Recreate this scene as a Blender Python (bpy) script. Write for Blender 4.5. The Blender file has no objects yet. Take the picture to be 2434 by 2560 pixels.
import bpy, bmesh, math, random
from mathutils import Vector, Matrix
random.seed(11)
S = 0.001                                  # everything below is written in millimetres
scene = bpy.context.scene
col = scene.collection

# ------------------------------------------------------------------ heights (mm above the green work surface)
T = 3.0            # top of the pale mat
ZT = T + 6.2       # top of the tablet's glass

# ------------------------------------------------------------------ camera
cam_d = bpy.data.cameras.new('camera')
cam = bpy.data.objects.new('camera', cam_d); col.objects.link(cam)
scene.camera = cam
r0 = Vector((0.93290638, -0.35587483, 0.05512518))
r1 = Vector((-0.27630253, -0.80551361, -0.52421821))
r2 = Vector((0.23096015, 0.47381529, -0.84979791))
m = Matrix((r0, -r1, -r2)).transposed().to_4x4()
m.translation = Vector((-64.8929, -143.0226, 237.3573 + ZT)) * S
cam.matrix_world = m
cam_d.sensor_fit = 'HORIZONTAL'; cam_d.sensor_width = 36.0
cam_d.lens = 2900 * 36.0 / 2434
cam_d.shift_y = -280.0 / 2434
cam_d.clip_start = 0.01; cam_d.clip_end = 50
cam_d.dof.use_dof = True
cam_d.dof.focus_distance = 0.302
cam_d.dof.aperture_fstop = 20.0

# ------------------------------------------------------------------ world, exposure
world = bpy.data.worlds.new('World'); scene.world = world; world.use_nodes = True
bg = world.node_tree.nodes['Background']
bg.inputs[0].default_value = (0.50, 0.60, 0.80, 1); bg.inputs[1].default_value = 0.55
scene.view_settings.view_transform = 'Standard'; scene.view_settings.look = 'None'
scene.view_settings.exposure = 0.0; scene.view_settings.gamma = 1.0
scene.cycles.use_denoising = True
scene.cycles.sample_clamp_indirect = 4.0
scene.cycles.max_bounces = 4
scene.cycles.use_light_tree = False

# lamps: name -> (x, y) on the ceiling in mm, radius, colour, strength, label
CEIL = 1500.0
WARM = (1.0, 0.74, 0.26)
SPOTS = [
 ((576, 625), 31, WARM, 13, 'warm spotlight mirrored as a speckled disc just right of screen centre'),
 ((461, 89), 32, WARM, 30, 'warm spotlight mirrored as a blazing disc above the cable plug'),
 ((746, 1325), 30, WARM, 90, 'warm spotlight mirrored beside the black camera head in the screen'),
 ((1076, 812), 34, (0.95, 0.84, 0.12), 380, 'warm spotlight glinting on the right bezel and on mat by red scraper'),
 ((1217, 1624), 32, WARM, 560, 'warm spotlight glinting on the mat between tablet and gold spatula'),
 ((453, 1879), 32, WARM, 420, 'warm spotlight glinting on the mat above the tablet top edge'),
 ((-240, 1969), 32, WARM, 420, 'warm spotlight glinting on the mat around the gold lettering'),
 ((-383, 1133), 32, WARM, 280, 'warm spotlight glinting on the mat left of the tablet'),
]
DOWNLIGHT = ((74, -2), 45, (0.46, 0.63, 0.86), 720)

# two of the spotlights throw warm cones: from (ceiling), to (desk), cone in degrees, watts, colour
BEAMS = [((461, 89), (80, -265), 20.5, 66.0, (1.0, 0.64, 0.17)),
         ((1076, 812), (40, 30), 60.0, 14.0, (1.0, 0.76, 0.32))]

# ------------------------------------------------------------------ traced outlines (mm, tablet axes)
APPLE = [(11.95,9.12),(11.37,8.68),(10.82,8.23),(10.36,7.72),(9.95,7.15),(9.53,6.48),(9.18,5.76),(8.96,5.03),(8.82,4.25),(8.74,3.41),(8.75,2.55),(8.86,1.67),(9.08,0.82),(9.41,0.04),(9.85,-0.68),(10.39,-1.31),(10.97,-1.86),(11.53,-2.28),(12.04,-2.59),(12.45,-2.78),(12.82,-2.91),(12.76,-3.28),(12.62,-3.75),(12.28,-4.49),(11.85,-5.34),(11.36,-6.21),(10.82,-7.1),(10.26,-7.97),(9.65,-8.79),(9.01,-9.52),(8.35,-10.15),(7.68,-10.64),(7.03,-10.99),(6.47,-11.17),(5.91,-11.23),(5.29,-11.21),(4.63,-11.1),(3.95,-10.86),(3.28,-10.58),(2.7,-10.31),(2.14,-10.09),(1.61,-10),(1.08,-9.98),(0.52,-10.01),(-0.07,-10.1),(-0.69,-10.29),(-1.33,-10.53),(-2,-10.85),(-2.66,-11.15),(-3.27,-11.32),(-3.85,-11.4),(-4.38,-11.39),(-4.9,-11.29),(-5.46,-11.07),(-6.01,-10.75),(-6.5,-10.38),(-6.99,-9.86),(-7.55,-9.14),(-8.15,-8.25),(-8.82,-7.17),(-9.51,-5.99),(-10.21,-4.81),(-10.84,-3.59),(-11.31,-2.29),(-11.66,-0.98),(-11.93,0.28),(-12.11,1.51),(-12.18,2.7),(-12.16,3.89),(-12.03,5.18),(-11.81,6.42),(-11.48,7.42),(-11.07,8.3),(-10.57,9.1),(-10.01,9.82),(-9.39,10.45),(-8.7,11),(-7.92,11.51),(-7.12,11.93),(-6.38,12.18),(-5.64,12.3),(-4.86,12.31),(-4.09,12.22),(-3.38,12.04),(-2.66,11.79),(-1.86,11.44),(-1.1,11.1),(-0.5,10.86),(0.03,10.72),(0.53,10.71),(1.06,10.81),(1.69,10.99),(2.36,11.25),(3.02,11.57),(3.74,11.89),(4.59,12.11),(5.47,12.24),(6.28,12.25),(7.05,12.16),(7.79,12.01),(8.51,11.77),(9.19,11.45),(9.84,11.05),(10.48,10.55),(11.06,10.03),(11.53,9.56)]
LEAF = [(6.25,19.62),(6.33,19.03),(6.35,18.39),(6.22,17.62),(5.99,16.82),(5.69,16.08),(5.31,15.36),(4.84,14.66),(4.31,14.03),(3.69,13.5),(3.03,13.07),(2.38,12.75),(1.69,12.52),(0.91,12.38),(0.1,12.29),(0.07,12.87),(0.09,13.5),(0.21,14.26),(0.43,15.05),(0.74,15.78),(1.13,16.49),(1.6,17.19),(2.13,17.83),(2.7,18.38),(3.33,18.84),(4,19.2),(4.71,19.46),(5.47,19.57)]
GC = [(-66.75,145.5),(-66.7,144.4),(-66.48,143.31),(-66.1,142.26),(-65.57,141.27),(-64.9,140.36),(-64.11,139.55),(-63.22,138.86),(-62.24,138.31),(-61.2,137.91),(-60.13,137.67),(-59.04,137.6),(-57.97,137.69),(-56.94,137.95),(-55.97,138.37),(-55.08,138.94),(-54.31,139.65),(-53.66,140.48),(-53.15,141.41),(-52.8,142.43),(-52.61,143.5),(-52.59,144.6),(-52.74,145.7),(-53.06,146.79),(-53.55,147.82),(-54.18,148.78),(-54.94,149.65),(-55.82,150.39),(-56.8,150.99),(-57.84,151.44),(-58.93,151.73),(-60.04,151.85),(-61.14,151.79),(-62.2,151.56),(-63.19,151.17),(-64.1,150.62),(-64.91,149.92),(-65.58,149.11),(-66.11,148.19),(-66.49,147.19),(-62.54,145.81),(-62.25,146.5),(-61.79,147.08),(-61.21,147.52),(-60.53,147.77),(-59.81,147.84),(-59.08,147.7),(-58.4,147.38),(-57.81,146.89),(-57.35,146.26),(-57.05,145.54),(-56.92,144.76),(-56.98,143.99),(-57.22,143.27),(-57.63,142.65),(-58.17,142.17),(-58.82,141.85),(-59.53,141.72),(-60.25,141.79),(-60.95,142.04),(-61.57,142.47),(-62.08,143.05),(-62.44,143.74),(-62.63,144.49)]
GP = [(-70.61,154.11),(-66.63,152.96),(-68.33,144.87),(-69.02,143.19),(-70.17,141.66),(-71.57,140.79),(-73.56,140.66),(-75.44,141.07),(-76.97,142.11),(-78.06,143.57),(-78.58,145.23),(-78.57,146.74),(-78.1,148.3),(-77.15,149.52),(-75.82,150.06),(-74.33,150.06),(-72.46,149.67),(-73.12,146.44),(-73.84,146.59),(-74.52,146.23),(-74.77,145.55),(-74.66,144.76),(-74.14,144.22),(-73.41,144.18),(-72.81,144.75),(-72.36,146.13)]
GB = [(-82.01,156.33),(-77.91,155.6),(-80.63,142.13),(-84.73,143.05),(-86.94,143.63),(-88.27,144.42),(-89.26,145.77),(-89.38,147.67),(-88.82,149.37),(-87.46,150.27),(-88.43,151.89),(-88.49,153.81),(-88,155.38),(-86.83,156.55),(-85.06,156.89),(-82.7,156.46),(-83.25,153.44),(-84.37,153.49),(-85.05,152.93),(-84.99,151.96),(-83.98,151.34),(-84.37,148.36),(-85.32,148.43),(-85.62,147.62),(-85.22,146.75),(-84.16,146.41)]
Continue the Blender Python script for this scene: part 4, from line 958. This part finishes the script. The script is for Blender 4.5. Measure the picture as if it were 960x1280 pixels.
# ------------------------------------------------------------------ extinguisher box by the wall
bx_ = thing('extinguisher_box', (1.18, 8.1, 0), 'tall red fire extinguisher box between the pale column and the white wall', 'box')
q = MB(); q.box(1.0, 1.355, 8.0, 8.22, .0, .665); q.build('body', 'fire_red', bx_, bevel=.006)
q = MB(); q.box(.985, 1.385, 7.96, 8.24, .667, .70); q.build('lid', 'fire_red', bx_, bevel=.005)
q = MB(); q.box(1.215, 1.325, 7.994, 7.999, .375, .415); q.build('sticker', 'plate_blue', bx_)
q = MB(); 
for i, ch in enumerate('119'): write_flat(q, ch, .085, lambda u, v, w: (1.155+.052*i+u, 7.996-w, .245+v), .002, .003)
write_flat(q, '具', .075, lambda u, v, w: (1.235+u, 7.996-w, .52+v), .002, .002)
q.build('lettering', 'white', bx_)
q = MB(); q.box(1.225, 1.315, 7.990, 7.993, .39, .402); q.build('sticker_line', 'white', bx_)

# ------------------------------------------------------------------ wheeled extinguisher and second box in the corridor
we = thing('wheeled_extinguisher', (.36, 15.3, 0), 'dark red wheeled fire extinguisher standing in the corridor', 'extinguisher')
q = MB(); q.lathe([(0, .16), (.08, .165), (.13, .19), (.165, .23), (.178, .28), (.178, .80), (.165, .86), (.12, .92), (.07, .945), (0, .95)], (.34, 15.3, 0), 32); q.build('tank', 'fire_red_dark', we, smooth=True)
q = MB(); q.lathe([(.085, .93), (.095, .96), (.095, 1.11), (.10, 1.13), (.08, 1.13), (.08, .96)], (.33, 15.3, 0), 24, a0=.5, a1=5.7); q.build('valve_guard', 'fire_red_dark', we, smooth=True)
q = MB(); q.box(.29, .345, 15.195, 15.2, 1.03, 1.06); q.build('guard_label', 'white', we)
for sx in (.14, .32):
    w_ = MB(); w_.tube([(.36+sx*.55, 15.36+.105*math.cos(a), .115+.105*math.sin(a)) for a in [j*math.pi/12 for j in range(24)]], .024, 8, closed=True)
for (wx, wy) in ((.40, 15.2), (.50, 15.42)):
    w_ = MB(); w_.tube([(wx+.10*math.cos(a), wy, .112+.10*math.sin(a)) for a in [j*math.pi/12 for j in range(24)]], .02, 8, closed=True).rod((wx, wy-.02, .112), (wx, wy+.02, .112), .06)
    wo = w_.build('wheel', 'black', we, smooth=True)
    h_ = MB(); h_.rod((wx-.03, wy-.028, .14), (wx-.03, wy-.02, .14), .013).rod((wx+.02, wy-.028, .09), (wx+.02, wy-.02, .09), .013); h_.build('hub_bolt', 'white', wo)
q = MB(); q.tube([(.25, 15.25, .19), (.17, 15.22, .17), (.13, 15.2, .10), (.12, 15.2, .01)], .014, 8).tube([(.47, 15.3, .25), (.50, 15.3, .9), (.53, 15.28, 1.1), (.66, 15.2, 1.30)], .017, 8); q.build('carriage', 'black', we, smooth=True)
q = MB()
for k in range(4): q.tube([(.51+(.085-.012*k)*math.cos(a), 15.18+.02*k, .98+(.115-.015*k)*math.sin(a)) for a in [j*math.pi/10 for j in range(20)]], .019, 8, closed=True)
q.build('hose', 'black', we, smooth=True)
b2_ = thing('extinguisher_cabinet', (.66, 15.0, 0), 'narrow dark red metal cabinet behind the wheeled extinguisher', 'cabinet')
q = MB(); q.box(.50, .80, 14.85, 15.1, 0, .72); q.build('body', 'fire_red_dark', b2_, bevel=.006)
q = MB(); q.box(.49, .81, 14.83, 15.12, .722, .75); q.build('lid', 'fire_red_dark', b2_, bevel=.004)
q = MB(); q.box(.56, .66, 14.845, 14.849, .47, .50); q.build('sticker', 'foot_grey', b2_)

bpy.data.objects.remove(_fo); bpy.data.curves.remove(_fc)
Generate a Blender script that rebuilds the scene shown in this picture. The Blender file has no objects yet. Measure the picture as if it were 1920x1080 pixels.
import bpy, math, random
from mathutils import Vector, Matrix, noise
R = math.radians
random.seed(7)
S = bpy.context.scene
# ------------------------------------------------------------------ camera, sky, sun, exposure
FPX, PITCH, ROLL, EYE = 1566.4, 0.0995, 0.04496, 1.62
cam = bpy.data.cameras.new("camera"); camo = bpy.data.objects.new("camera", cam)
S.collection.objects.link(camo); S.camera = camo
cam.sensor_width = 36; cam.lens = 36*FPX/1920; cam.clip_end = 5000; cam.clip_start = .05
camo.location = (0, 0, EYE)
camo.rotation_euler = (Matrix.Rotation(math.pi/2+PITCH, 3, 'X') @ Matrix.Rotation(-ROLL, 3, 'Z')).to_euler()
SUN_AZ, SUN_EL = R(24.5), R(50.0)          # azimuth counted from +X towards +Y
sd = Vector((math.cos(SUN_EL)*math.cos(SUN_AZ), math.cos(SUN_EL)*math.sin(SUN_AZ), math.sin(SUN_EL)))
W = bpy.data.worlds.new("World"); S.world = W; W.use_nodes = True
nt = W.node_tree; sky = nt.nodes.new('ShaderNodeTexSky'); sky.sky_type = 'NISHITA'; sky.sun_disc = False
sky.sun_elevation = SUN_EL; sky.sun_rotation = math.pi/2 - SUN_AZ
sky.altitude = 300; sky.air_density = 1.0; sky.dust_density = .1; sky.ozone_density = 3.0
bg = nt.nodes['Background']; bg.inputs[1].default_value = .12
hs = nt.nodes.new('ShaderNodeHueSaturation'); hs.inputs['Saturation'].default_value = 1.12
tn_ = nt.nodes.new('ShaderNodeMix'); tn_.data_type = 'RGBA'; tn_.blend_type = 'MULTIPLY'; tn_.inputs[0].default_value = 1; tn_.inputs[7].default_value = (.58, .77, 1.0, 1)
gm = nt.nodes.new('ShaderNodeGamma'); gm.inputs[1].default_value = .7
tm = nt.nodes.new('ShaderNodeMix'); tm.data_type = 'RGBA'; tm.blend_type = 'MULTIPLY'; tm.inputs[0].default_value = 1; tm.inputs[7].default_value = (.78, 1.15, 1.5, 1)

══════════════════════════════

-- Instructions to follow --
Copy exactly the lines from the top of the entries through the line with "cam_d.dof.aperture_fstop = 20.0" in it, please, keeping both ends and adding nothing.

-- Written solution --
Recreate this scene as a Blender Python (bpy) script. Write for Blender 4.5. The Blender file has no objects yet. Take the picture to be 2434 by 2560 pixels.
import bpy, bmesh, math, random
from mathutils import Vector, Matrix
random.seed(11)
S = 0.001                                  # everything below is written in millimetres
scene = bpy.context.scene
col = scene.collection

# ------------------------------------------------------------------ heights (mm above the green work surface)
T = 3.0            # top of the pale mat
ZT = T + 6.2       # top of the tablet's glass

# ------------------------------------------------------------------ camera
cam_d = bpy.data.cameras.new('camera')
cam = bpy.data.objects.new('camera', cam_d); col.objects.link(cam)
scene.camera = cam
r0 = Vector((0.93290638, -0.35587483, 0.05512518))
r1 = Vector((-0.27630253, -0.80551361, -0.52421821))
r2 = Vector((0.23096015, 0.47381529, -0.84979791))
m = Matrix((r0, -r1, -r2)).transposed().to_4x4()
m.translation = Vector((-64.8929, -143.0226, 237.3573 + ZT)) * S
cam.matrix_world = m
cam_d.sensor_fit = 'HORIZONTAL'; cam_d.sensor_width = 36.0
cam_d.lens = 2900 * 36.0 / 2434
cam_d.shift_y = -280.0 / 2434
cam_d.clip_start = 0.01; cam_d.clip_end = 50
cam_d.dof.use_dof = True
cam_d.dof.focus_distance = 0.302
cam_d.dof.aperture_fstop = 20.0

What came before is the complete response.